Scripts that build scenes
━━━━━━━━━━━━━━━━━━━━

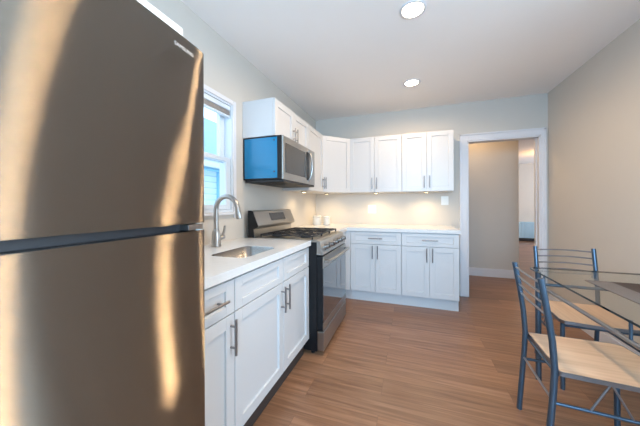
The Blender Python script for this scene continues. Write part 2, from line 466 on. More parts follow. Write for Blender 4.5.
# ------------------------------------------------------------------ lamps
def downlight(x, y, label, power=32, r=0.088, group='recessed ceiling lights', col=(1.0, 0.71, 0.42)):
    t = thing('recessed_light', label, 'ceiling light', (x, y, H), group)
    MB().lathe([(r * 0.78, -0.0005), (r, -0.0005), (r, -0.005), (r * 0.82, -0.009), (r * 0.78, -0.004)], (x, y, H)).build('trim_ring', M_trim, t)
    MB().cyl((x, y, H - 0.0015), (x, y, H - 0.006), r * 0.775, n=32).build('lens', M_lens, t)
    d = bpy.data.lights.new('downlight', 'SPOT'); d.energy = power; d.color = col
    d.spot_size = R(178); d.spot_blend = 0.45; d.shadow_soft_size = r
    o = bpy.data.objects.new('downlight', d); COL.objects.link(o); o.parent = t; o.location = (0, 0, -0.03)
downlight(1.42, -1.946, 'larger round recessed light nearer the camera at the top edge of the photo')
downlight(1.42, -0.834, 'smaller round recessed light on the ceiling near the back wall cabinets', 22)
downlight(1.42, -3.10, 'round recessed ceiling light above the camera in front of the fridge', 22)
downlight(2.3, 0.66, 'round recessed ceiling light in the hall beyond the doorway', 17, col=(1.0, 0.68, 0.38))
downlight(4.4, 3.2, 'round recessed ceiling light in the far room', 8)

gl = thing('added_globe_lamp', 'unseen warm globe lamp added to light the far room ceiling', 'ceiling lamp', (4.75, 4.2, H))  # out of view, added to turn the far room ceiling warm
MB().cyl((4.75, 4.2, H - 0.0005), (4.75, 4.2, H - 0.03), 0.06).cyl((4.75, 4.2, H - 0.03), (4.75, 4.2, H - 0.26), 0.008).build('stem', M_chrome, gl)
MB().lathe([(0.02, 0.1), (0.07, 0.07), (0.1, 0), (0.07, -0.07), (0.02, -0.1)], (4.75, 4.2, H - 0.36)).build('globe', glow_material('warm_globe', (1.0, 0.55, 0.18), 55), gl)

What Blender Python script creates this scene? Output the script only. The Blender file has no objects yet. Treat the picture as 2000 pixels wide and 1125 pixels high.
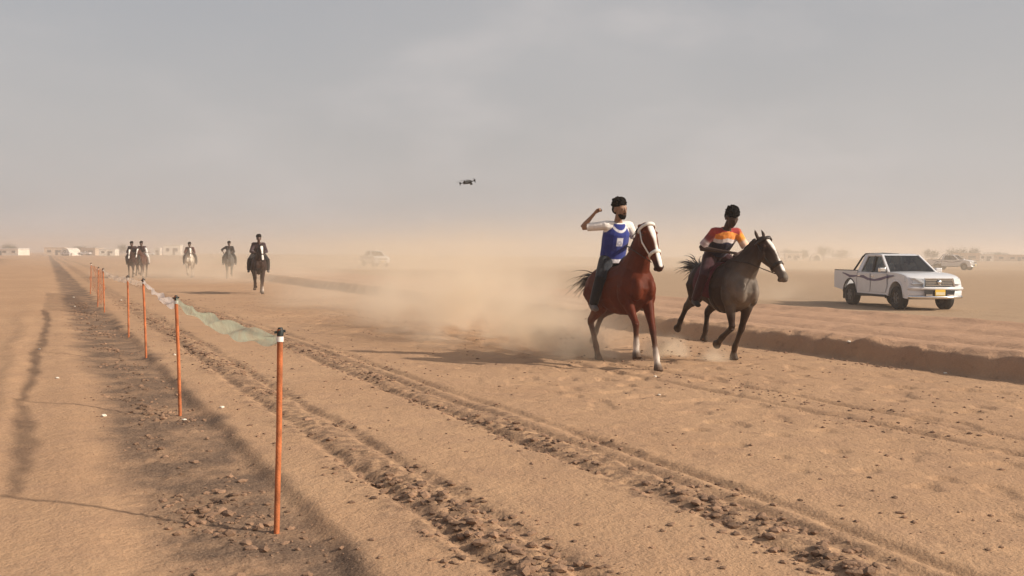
import bpy, bmesh, math, random
import numpy as np
from mathutils import Vector, Matrix

random.seed(7); RNG = np.random.default_rng(7)
sc = bpy.context.scene
COL = sc.collection
R = math.radians

# ------------------------------------------------------------------ camera
CAM_H = 1.55
cam_d = bpy.data.cameras.new('camera'); cam = bpy.data.objects.new('camera', cam_d); COL.objects.link(cam)
cam_d.sensor_width = 36.0; cam_d.lens = 34.2; cam_d.clip_start = 0.05; cam_d.clip_end = 6000
cam.matrix_world = Matrix.Translation((0, 0, CAM_H)) @ Matrix.Rotation(R(90 - 1.99), 4, 'X') @ Matrix.Rotation(R(0.37), 4, 'Z')
sc.camera = cam

# ------------------------------------------------------------------ world and sun
SUN_EL, SUN_AZ = 29.0, 107.0          # azimuth clockwise from +Y (the viewing direction)
world = bpy.data.worlds.new('World'); sc.world = world; world.use_nodes = True
wn, wl = world.node_tree.nodes, world.node_tree.links
sky = wn.new('ShaderNodeTexSky'); sky.sky_type = 'NISHITA'; sky.sun_disc = False
sky.sun_elevation = R(SUN_EL); sky.sun_rotation = R(SUN_AZ)
sky.air_density = 1.0; sky.dust_density = 6.0; sky.ozone_density = 1.0; sky.altitude = 50
bg = wn['Background']; bg.inputs["Strength"].default_value = 0.10
# thin high overcast veil over the blue, with soft cloud streaks
tc = wn.new('ShaderNodeTexCoord'); mp = wn.new('ShaderNodeMapping'); mp.inputs['Scale'].default_value = (1.0, 1.0, 2.0)
nz = wn.new('ShaderNodeTexNoise'); nz.inputs['Scale'].default_value = 3.2; nz.inputs['Detail'].default_value = 4; nz.inputs['Roughness'].default_value = 0.5
wl.new(tc.outputs['Generated'], mp.inputs['Vector']); wl.new(mp.outputs['Vector'], nz.inputs['Vector'])
mr = wn.new('ShaderNodeMapRange'); mr.inputs['From Min'].default_value = 0.40; mr.inputs['From Max'].default_value = 0.68
mr.inputs['To Min'].default_value = 0.84; mr.inputs['To Max'].default_value = 0.95
wl.new(nz.outputs['Fac'], mr.inputs['Value'])
veil = wn.new('ShaderNodeMix'); veil.data_type = 'RGBA'
veil.inputs[7].default_value = (4.80, 4.72, 4.72, 1)
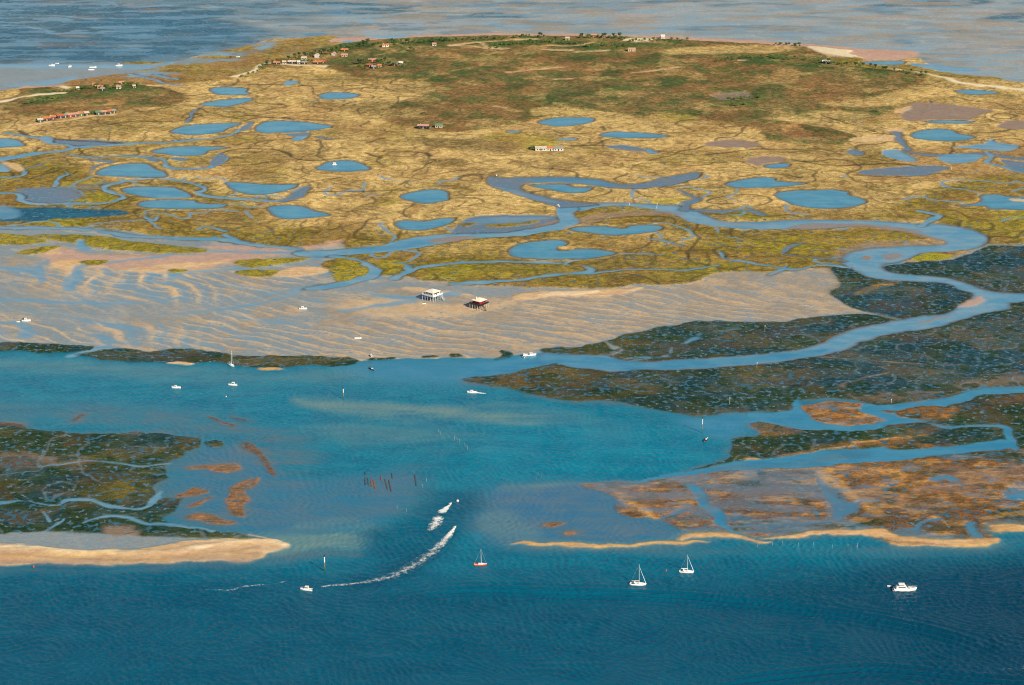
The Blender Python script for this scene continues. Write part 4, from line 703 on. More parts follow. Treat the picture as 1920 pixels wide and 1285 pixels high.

━━━━━━━━━━━━━━━━━━━━

> [CHALLENGE]: Transcribe the records word for word and include no pictures.

> [SOLUTION FOR THIS PROBLEM]:
The Blender Python script for this scene continues. Write part 2, from line 466 on. More parts follow. Write for Blender 4.5.
# ------------------------------------------------------------------ lamps
def downlight(x, y, label, power=32, r=0.088, group='recessed ceiling lights', col=(1.0, 0.71, 0.42)):
    t = thing('recessed_light', label, 'ceiling light', (x, y, H), group)
    MB().lathe([(r * 0.78, -0.0005), (r, -0.0005), (r, -0.005), (r * 0.82, -0.009), (r * 0.78, -0.004)], (x, y, H)).build('trim_ring', M_trim, t)
    MB().cyl((x, y, H - 0.0015), (x, y, H - 0.006), r * 0.775, n=32).build('lens', M_lens, t)
    d = bpy.data.lights.new('downlight', 'SPOT'); d.energy = power; d.color = col
    d.spot_size = R(178); d.spot_blend = 0.45; d.shadow_soft_size = r
    o = bpy.data.objects.new('downlight', d); COL.objects.link(o); o.parent = t; o.location = (0, 0, -0.03)
downlight(1.42, -1.946, 'larger round recessed light nearer the camera at the top edge of the photo')
downlight(1.42, -0.834, 'smaller round recessed light on the ceiling near the back wall cabinets', 22)
downlight(1.42, -3.10, 'round recessed ceiling light above the camera in front of the fridge', 22)
downlight(2.3, 0.66, 'round recessed ceiling light in the hall beyond the doorway', 17, col=(1.0, 0.68, 0.38))
downlight(4.4, 3.2, 'round recessed ceiling light in the far room', 8)

gl = thing('added_globe_lamp', 'unseen warm globe lamp added to light the far room ceiling', 'ceiling lamp', (4.75, 4.2, H))  # out of view, added to turn the far room ceiling warm
MB().cyl((4.75, 4.2, H - 0.0005), (4.75, 4.2, H - 0.03), 0.06).cyl((4.75, 4.2, H - 0.03), (4.75, 4.2, H - 0.26), 0.008).build('stem', M_chrome, gl)
MB().lathe([(0.02, 0.1), (0.07, 0.07), (0.1, 0), (0.07, -0.07), (0.02, -0.1)], (4.75, 4.2, H - 0.36)).build('globe', glow_material('warm_globe', (1.0, 0.55, 0.18), 55), gl)

What Blender Python script creates this scene? Output the script only. The Blender file has no objects yet. Treat the picture as 2000 pixels wide and 1125 pixels high.
import bpy, bmesh, math, random
import numpy as np
from mathutils import Vector, Matrix

random.seed(7); RNG = np.random.default_rng(7)
sc = bpy.context.scene
COL = sc.collection
R = math.radians

# ------------------------------------------------------------------ camera
CAM_H = 1.55
cam_d = bpy.data.cameras.new('camera'); cam = bpy.data.objects.new('camera', cam_d); COL.objects.link(cam)
cam_d.sensor_width = 36.0; cam_d.lens = 34.2; cam_d.clip_start = 0.05; cam_d.clip_end = 6000
cam.matrix_world = Matrix.Translation((0, 0, CAM_H)) @ Matrix.Rotation(R(90 - 1.99), 4, 'X') @ Matrix.Rotation(R(0.37), 4, 'Z')
sc.camera = cam

# ------------------------------------------------------------------ world and sun
SUN_EL, SUN_AZ = 29.0, 107.0          # azimuth clockwise from +Y (the viewing direction)
world = bpy.data.worlds.new('World'); sc.world = world; world.use_nodes = True
wn, wl = world.node_tree.nodes, world.node_tree.links
sky = wn.new('ShaderNodeTexSky'); sky.sky_type = 'NISHITA'; sky.sun_disc = False
sky.sun_elevation = R(SUN_EL); sky.sun_rotation = R(SUN_AZ)
sky.air_density = 1.0; sky.dust_density = 6.0; sky.ozone_density = 1.0; sky.altitude = 50
bg = wn['Background']; bg.inputs["Strength"].default_value = 0.10
# thin high overcast veil over the blue, with soft cloud streaks
tc = wn.new('ShaderNodeTexCoord'); mp = wn.new('ShaderNodeMapping'); mp.inputs['Scale'].default_value = (1.0, 1.0, 2.0)
nz = wn.new('ShaderNodeTexNoise'); nz.inputs['Scale'].default_value = 3.2; nz.inputs['Detail'].default_value = 4; nz.inputs['Roughness'].default_value = 0.5
wl.new(tc.outputs['Generated'], mp.inputs['Vector']); wl.new(mp.outputs['Vector'], nz.inputs['Vector'])
mr = wn.new('ShaderNodeMapRange'); mr.inputs['From Min'].default_value = 0.40; mr.inputs['From Max'].default_value = 0.68
mr.inputs['To Min'].default_value = 0.84; mr.inputs['To Max'].default_value = 0.95
wl.new(nz.outputs['Fac'], mr.inputs['Value'])
veil = wn.new('ShaderNodeMix'); veil.data_type = 'RGBA'
veil.inputs[7].default_value = (4.80, 4.72, 4.72, 1)
The Blender Python script for this scene continues. Write part 4, from line 703 on. More parts follow. Treat the picture as 1920 pixels wide and 1285 pixels high.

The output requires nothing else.